§ WHAT IS NEEDED
Include in the output exactly the lines from the opening of the data through the line containing "clockwise from +Y", and nothing more.

§ SOURCE EXCERPT

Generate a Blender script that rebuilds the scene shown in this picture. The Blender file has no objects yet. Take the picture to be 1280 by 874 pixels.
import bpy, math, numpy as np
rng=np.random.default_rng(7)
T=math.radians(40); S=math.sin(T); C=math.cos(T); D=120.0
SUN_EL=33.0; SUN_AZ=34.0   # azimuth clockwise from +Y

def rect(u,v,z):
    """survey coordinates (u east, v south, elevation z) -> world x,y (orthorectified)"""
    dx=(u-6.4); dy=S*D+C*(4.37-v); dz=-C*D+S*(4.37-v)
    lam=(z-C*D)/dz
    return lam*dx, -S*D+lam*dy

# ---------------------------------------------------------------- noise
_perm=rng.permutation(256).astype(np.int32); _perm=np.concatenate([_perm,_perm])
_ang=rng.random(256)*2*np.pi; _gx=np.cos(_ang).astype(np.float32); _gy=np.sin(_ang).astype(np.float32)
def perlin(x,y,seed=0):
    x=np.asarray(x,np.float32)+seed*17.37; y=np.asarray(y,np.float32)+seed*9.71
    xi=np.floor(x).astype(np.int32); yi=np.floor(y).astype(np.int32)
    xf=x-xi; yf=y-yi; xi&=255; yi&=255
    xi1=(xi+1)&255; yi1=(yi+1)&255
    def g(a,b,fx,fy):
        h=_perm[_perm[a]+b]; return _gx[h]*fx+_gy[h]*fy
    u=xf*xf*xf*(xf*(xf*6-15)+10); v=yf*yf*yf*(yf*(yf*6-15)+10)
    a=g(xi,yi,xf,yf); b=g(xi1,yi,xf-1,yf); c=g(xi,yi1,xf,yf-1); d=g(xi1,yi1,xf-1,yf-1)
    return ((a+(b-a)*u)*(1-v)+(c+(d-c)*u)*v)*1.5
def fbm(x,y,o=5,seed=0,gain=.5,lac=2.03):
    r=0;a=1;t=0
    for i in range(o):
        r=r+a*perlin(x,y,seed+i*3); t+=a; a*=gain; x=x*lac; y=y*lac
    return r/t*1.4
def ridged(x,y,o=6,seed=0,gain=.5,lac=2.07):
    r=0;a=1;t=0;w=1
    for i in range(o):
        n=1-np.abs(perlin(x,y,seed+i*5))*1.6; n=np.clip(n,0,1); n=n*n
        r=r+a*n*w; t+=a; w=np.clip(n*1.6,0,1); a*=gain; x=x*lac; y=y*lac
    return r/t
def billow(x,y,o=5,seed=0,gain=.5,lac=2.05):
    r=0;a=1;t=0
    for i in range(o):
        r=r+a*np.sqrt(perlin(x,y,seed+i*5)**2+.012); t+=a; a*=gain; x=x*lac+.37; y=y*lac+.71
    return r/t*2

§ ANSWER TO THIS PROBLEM
Generate a Blender script that rebuilds the scene shown in this picture. The Blender file has no objects yet. Take the picture to be 1280 by 874 pixels.
import bpy, math, numpy as np
rng=np.random.default_rng(7)
T=math.radians(40); S=math.sin(T); C=math.cos(T); D=120.0
SUN_EL=33.0; SUN_AZ=34.0   # azimuth clockwise from +Y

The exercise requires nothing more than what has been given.